Where the post starts to go wrong is it says that the organic acids quickly react with the bicarbonate upon it's addition to form carbon dioxide, dropping the pH and diminishing the buffering capacity. What the author doesn't discuss is that the organic acid concentration is relatively low, and the acids that are there (if they do indeed lower the pH) are already ionized. The H+ ions that drop pH would already be in solution. When they react with bicarbonate, they do indeed drive it back to carbonic acid, which then splits into H2O and CO2, but this doesn't drop pH much -- this is precisely how bicarbonate buffers the solution and why it works. The CO2 is then free to off-gas and equilibrate with the surrounding air.

Furthermore, the assertion that when you add bicarbonate you deplete the buffering capacity of the solution is kinda silly. The opposite happens -- you add bicarbonate which increases the buffering capacity of the solution. It's the organic acids that decrease the buffering capacity. So I'm not quite sure where the author was coming from.

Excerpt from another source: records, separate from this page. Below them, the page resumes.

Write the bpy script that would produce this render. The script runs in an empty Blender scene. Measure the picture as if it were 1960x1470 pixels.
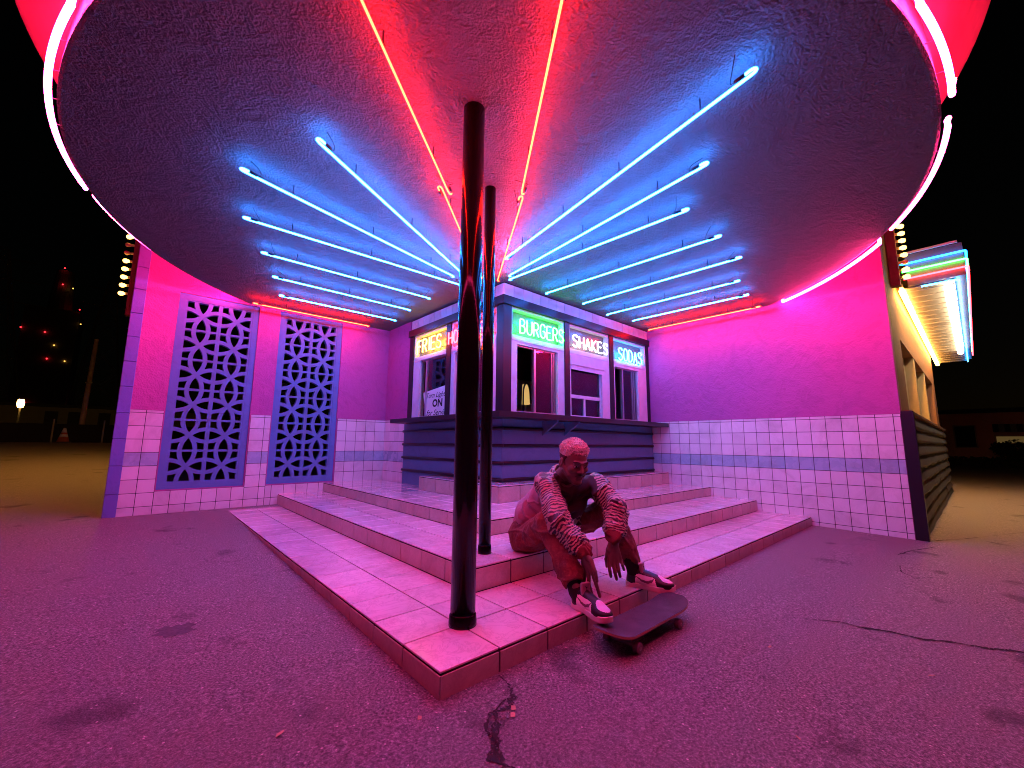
import bpy, bmesh, math, random
import numpy as np
from mathutils import Vector, Matrix
random.seed(7); rng = np.random.default_rng(7)
SC = bpy.context.scene
COL = SC.collection
R = math.radians

# ------------------------------------------------------------------ camera
CAM = Vector((-1.049, -1.606, 1.095))
YAW, PITCH, ROLL = 0.8390, 0.1420, 0.0080
fw = Vector((math.cos(YAW)*math.cos(PITCH), math.sin(YAW)*math.cos(PITCH), math.sin(PITCH)))
rt = Vector((math.sin(YAW), -math.cos(YAW), 0)); up = rt.cross(fw)
rt, up = rt*math.cos(ROLL)+up*math.sin(ROLL), up*math.cos(ROLL)-rt*math.sin(ROLL)
cd = bpy.data.cameras.new('camera'); cam = bpy.data.objects.new('camera', cd); COL.objects.link(cam)
cd.sensor_width = 36; cd.lens = 793.18/1960*36; cd.clip_start = 0.05; cd.clip_end = 2000
cam.matrix_world = Matrix(((rt.x, up.x, -fw.x, CAM.x), (rt.y, up.y, -fw.y, CAM.y), (rt.z, up.z, -fw.z, CAM.z), (0, 0, 0, 1)))
SC.camera = cam

# ------------------------------------------------------------------ night sky (no sun: the neon is the light)
world = bpy.data.worlds.new('World'); SC.world = world; world.use_nodes = True
wn = world.node_tree; bg = wn.nodes['Background']
sky = wn.nodes.new('ShaderNodeTexSky'); sky.sky_type = 'NISHITA'; sky.sun_disc = False
sky.sun_elevation = R(1.0); sky.sun_rotation = R(120)
wn.links.new(sky.outputs[0], bg.inputs[0]); bg.inputs[1].default_value = 0.0004
vs = SC.view_settings; vs.view_transform = 'Standard'; vs.look = 'None'; vs.gamma = 1; vs.exposure = 0.3
cy = SC.cycles
cy.use_denoising = True; cy.filter_width = 1.0; cy.max_bounces = 7; cy.diffuse_bounces = 4; cy.glossy_bounces = 4
cy.transparent_max_bounces = 8; cy.sample_clamp_indirect = 6; cy.caustics_reflective = False; cy.caustics_refractive = False

# ------------------------------------------------------------------ neon strengths (linear colour, radiance)
LIGHT = dict(
    blue=((0.009, 0.190, 1.0), 96), red=((1.0, 0.006, 0.002), 160), ring=((1.0, 0.022, 0.18), 150),
    green=((0.035, 1.0, 0.06), 26), white=((1.0, 0.95, 0.9), 5), yellow=((1.0, 0.50, 0.035), 24),
    cyan=((0.03, 0.36, 1.0), 27), scarlet=((1.0, 0.02, 0.03), 30), tube=((1.0, 0.40, 0.06), 105), fluoro=((1.0, 0.74, 0.40), 22),
    bulb=((1.0, 0.50, 0.085), 7.5), lampshade=((1.0, 0.62, 0.2), 0.55))

# ------------------------------------------------------------------ materials
MATS = {}
def pbsdf(name):
    m = bpy.data.materials.new(name); m.use_nodes = True
    return m, m.node_tree, m.node_tree.nodes['Principled BSDF']
def N(t, typ, **kw):
    n = t.nodes.new(typ)
    for k, v in kw.items():
        if k.startswith('_'): setattr(n, k[1:], v)
        else: n.inputs[k.replace('_', ' ')].default_value = v
    return n
def L(t, a, b): t.links.new(a, b)
def coord(t, kind='Object', scale=(1, 1, 1)):
    tc = t.nodes.new('ShaderNodeTexCoord'); mp = t.nodes.new('ShaderNodeMapping'); mp.inputs['Scale'].default_value = scale
    L(t, tc.outputs[kind], mp.inputs['Vector']); return mp.outputs[0]
def ramp(t, fac, stops):
    r = t.nodes.new('ShaderNodeValToRGB'); e = r.color_ramp.elements
    while len(e) < len(stops): e.new(0.5)
    for el, (p, c) in zip(e, stops): el.position = p; el.color = (*c, 1) if len(c) == 3 else c
    L(t, fac, r.inputs[0]); return r.outputs[0]
def mix(t, fac, a, b, mode='MIX'):
    m = t.nodes.new('ShaderNodeMix'); m.data_type = 'RGBA'; m.blend_type = mode
    for s, v in (('Factor', fac), ('A', a), ('B', b)):
        i = [q for q in m.inputs if q.name == s and (q.type == ('VALUE' if s == 'Factor' else 'RGBA'))][0]
        if hasattr(v, 'is_output') or isinstance(v, bpy.types.NodeSocket): L(t, v, i)
        else: i.default_value = v if s == 'Factor' else (*v, 1)
    return [q for q in m.outputs if q.type == 'RGBA'][0]
def noise(t, vec, scale, detail=4, rough=0.55, dist=0.0):
    n = N(t, 'ShaderNodeTexNoise', Scale=scale, Detail=detail, Roughness=rough, Distortion=dist); L(t, vec, n.inputs['Vector']); return n.outputs['Fac']
def bump(t, h, strength, dist, b):
    n = N(t, 'ShaderNodeBump', Strength=strength, Distance=dist); L(t, h, n.inputs['Height']); L(t, n.outputs[0], b.inputs['Normal'])
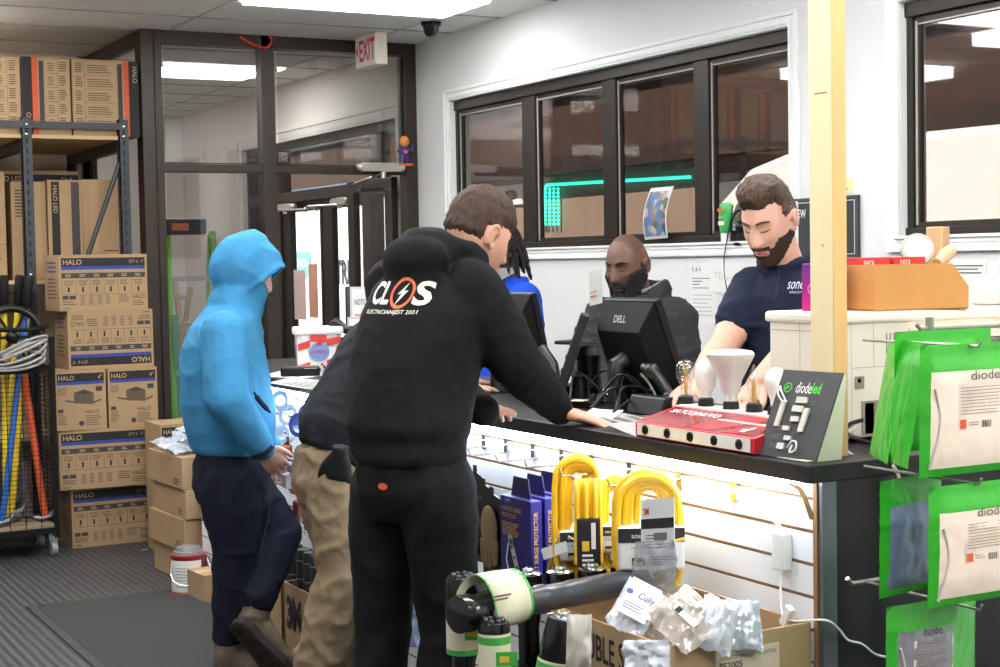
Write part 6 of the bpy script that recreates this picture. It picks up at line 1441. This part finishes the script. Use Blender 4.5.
film2 = glass('frosted_film', (232, 236, 244), .16, .12, .6, (224, 228, 236)); film3 = glass('clear_tan_film', (232, 226, 218), .2, .1, .45, (214, 204, 194))
def wbag(label, tl, tr, br, bl_, d, mat, seed, prn=None, th=.02):
    pts = [P(x, y, dd) for (x, y), dd in zip((tl, tr, br, bl_), d)]; c = sum(pts, V()) / 4; u = (pts[1] - pts[0] + pts[2] - pts[3]) / 2; v = (pts[0] - pts[3] + pts[1] - pts[2]) / 2; v = v - u.normalized() * v.dot(u.normalized())
    o = bag('plastic_bag', label, 'plastic bag', c, u, v, u.length, v.length, th, seed, mat, GC, .011)
    if prn: pl = Plane(c - u / 2 - v / 2, u, v); q = MB(); prn(q, pl, u.length, v.length, th + .012); q.build('bag_label', [M('print_blue', (60, 54, 150), .5), M('label_white', (236, 234, 230), .5), ink], o, fix=False)
    return o
wbag('white bag printed with blue writing standing at the near corner of the carton', (630, 577), (664, 597), (642, 640), (604, 622), (3.42, 3.4, 3.3, 3.32), film2, 21, lambda q, pl, w, h, t: (q.rect(pl, w * .1, h * .15, w * .9, h * .9, 1, t), q.text(pl, 'Cully', w * .45, h * .5, w * .88, h * .68, 0, t + .001, .02, True), q.disc(pl, w * .2, h * .6, .008, 0, t + .001, 12), q.lines(pl, w * .2, h * .25, w * .8, h * .42, 3, 0, .3, t + .001)), .016)
wbag('clear bag with a tan insert and small dark label in the middle of the carton', (676, 574), (722, 618), (694, 660), (652, 625), (3.32, 3.25, 3.16, 3.22), film3, 22, lambda q, pl, w, h, t: (q.rect(pl, w * .35, h * .3, w * .8, h * .42, 1, t), q.rect(pl, w * .36, h * .3, w * .46, h * .42, 2, t + .001), q.lines(pl, w * .15, h * .55, w * .6, h * .85, 5, 1, .4, t)), .022)
wbag('crumpled bluish bag at the slatted panel end of the carton', (700, 590), (735, 605), (735, 655), (698, 650), (3.30, 3.28, 3.2, 3.2), film2, 23, None, .035)
wbag('crumpled silvery bag in the far corner of the carton', (726, 598), (766, 602), (756, 650), (722, 650), (3.36, 3.34, 3.26, 3.24), glass('silver_film', (210, 218, 230), .3, .12, .5, (206, 212, 222)), 24, None, .03)
wbag('small dark labelled bag wedged behind the white printed bag', (646, 590), (690, 596), (680, 640), (640, 636), (3.46, 3.44, 3.34, 3.36), film3, 25, lambda q, pl, w, h, t: q.rect(pl, w * .1, h * .2, w * .6, h * .4, 2, t), .015)
o = wbag('crumpled clear bag hanging over the front of the printed carton', (630, 640), (672, 640), (668, 690), (618, 690), (3.2, 3.13, 3.12, 3.18), film2, 26, None, .012)
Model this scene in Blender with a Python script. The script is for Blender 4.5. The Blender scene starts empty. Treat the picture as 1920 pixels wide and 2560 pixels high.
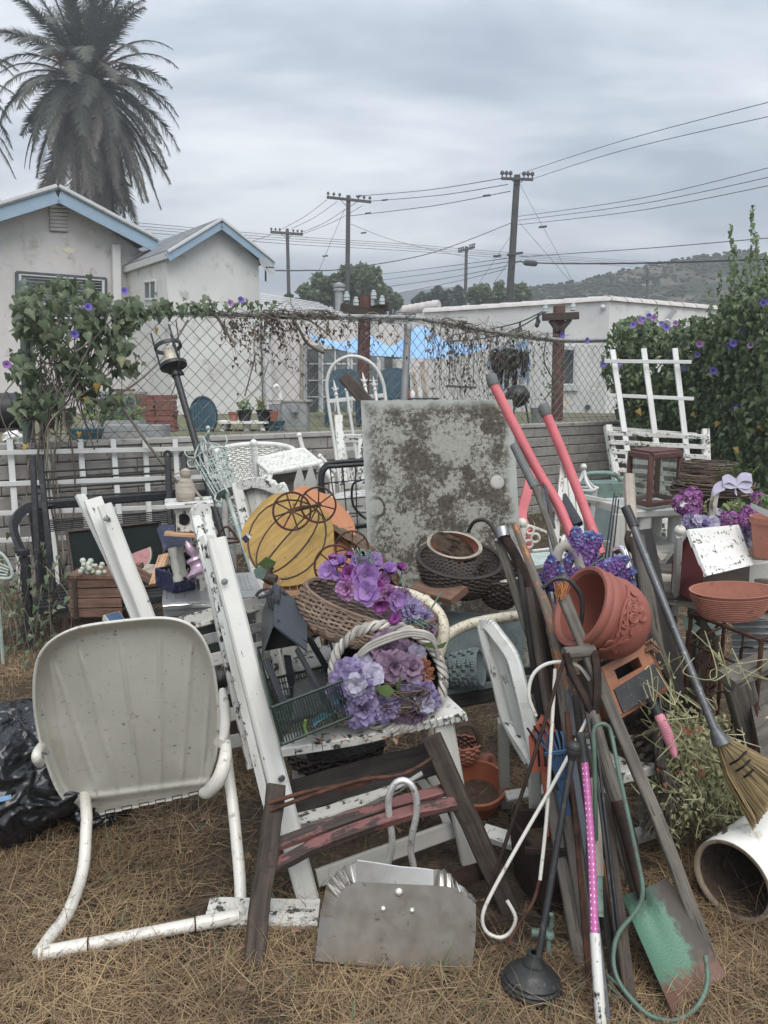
import bpy, math, random
import numpy as np
from mathutils import Vector as V, Matrix, noise
from math import sin, cos, pi, radians, atan, atan2, sqrt
random.seed(7)
R = random.random
U = random.uniform
SC = bpy.context.scene
COL = SC.collection
# camera
CX, CY, FPX = 960.0, 1280.0, 1900.0
EYE = 1.45
HAZE = 0.0036
TH = atan(305 / FPX)
cam = bpy.data.cameras.new('camera')
cam.sensor_fit = 'VERTICAL'
cam.sensor_height = 24.0
cam.lens = 24.0 * FPX / 2560.0
cam.clip_start = 0.05
cam.clip_end = 20000
co = bpy.data.objects.new('camera', cam)
co.location = (0, 0, EYE)
co.rotation_euler = (pi / 2 - TH, 0, 0)
COL.objects.link(co)
SC.camera = co
# view
SC.view_settings.view_transform = 'Standard'
SC.view_settings.look = 'None'
SC.view_settings.gamma = 1
SC.view_settings.use_curve_mapping = False
SC.view_settings.exposure = 1.08
SC.render.engine = 'CYCLES'
SC.cycles.max_bounces = 6
SC.cycles.transparent_max_bounces = 12
SC.cycles.volume_bounces = 0
SC.cycles.use_denoising = True
# node helper
class NT:
 def __init__(s, tree):
  s.t = tree
 def n(s, typ, ins=None, out=0, **props):
  nd = s.t.nodes.new(typ)
  for k, v in props.items():
   setattr(nd, k, v)
  for k, v in (ins or {}).items():
   sock = nd.inputs[k]
   if isinstance(v, bpy.types.NodeSocket):
    s.t.links.new(v, sock)
   else:
    try:
     sock.default_value = v
    except Exception:
     sock.default_value = tuple(v) + (1,)
  return nd.outputs[out]
 def math(s, op, a, b=0.0, c=None, clamp=False):
  i = {0: a, 1: b}
  if c is not None:
   i[2] = c
  return s.n('ShaderNodeMath', i, operation=op, use_clamp=clamp)
 def mix(s, f, a, b, mode='MIX'):
  nd = s.t.nodes.new('ShaderNodeMix')
  nd.data_type = 'RGBA'
  nd.blend_type = mode
  for sock, v in ((nd.inputs[0], f), (nd.inputs[6], a), (nd.inputs[7], b)):
   if isinstance(v, bpy.types.NodeSocket):
    s.t.links.new(v, sock)
   elif isinstance(v, (int, float)):
    sock.default_value = v
   else:
    sock.default_value = tuple(v)[:3] + (1,)
  return nd.outputs[2]
 def ramp(s, f, stops, interp='LINEAR'):
  nd = s.t.nodes.new('ShaderNodeValToRGB')
  s.t.links.new(f, nd.inputs[0])
  cr = nd.color_ramp
  cr.interpolation = interp
  while len(cr.elements) < len(stops):
   cr.elements.new(0.5)
  for e, (p, c) in zip(cr.elements, stops):
   e.position = p
   if isinstance(c, (int, float)):
    c = (c, c, c)
   e.color = tuple(c)[:3] + (1,)
  return nd.outputs[0]
 def noise(s, vec, scale, detail=4, rough=0.55, dist=0.0, out=0):
  return s.n('ShaderNodeTexNoise', {'Vector': vec, 'Scale': scale, 'Detail': detail, 'Roughness': rough,
 'Distortion': dist}, out)
 def mapping(s, vec, scale=(1, 1, 1), loc=(0, 0, 0), rot=(0, 0, 0)):
  return s.n('ShaderNodeMapping', {'Vector': vec, 'Scale': scale, 'Location': loc, 'Rotation': rot})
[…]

Would you mind posting a link to the original thread?

At any rate, what you are doing is fine. Not to worry.


you are correct.

but so is the quote I think. it meant if you add it to straight acid, or salt water full of acids .... in that case, our rocks and sand would melt first, so a reef tank would never even get to that level :) seems like he just didnt make its point clear.
 
you are correct.

but so is the quote I think. it meant if you add it to straight acid, or salt water full of acids .... in that case, our rocks and sand would melt first, so a reef tank would never even get to that level :) seems like he just didnt make its point clear.

I mean, he seems to be describing what would happen if you added a titratable acid to a buffered solution of bicarbonate, but even then it's the acid that's dropping the pH, not the bicarbonate.

Perhaps there is a larger context to what he's saying that is causing me to miss something in the explanation, like maybe someone asked him what would happen if you added HCl to their tank? If that were the case I'd give the explanation the benefit of the doubt and say there were just somethings mistyped. IDK.

Nonetheless, no need to worry about baking soda crashing your pH :)
 
The post seems to have a lot of gibberish, at least as far as reefkeeping is concerned. Sodium bicarbonate can't drop the pH of your tank much, only a very small amount. I agree that comments about "conservative elements" don't make much sense. When he talks about "extensive ionization", for example, I have no idea what he means.

We can go through this post in more detail, if you're interested, but I agree that we might be missing some context that'd make it more coherent.
 
We can go through this post in more detail, if you're interested, but I agree that we might be missing some context that'd make it more coherent.

Thank you for your thoughts everyone. No....I don't need to go through the post in more detail. Thank you everyone for clarifying the relevant chemistry content of this post.
 
The post is gibberish and misleading unless it's way out of context. Someone trying to sound smart,name dropping too but badly confused most likely.
Where did the post originate? It's difficult to comment further without context.
Sodium bicarbonate will only drop pH a little if it's 8 plus or higher to start with as ADam noted.. If it's low it will raise it.
Natural seawater at pH8.2 and a salinity of 1.0264 contains 110 ppm bicrabonate and 20 ppm carbonate,fyi. At that ph, the carbonae will even out to approximately those levels with athmospheric CO2 governing the pH for the most part.
 
Where did the post originate? It's difficult to comment further without context.

The post was in response to a question about why PH drops with sodium bicarbonate. It was located in another forum. I will not give the name of the other forum since we are not supposed to direct RC users to other forums.

As I read the initial post, I'm wondering if the quote meant to suggest it is a quick drop in PH NOT a large drop. It sounds, however, like there are other errors in the understanding of reef chemistry according to the quote.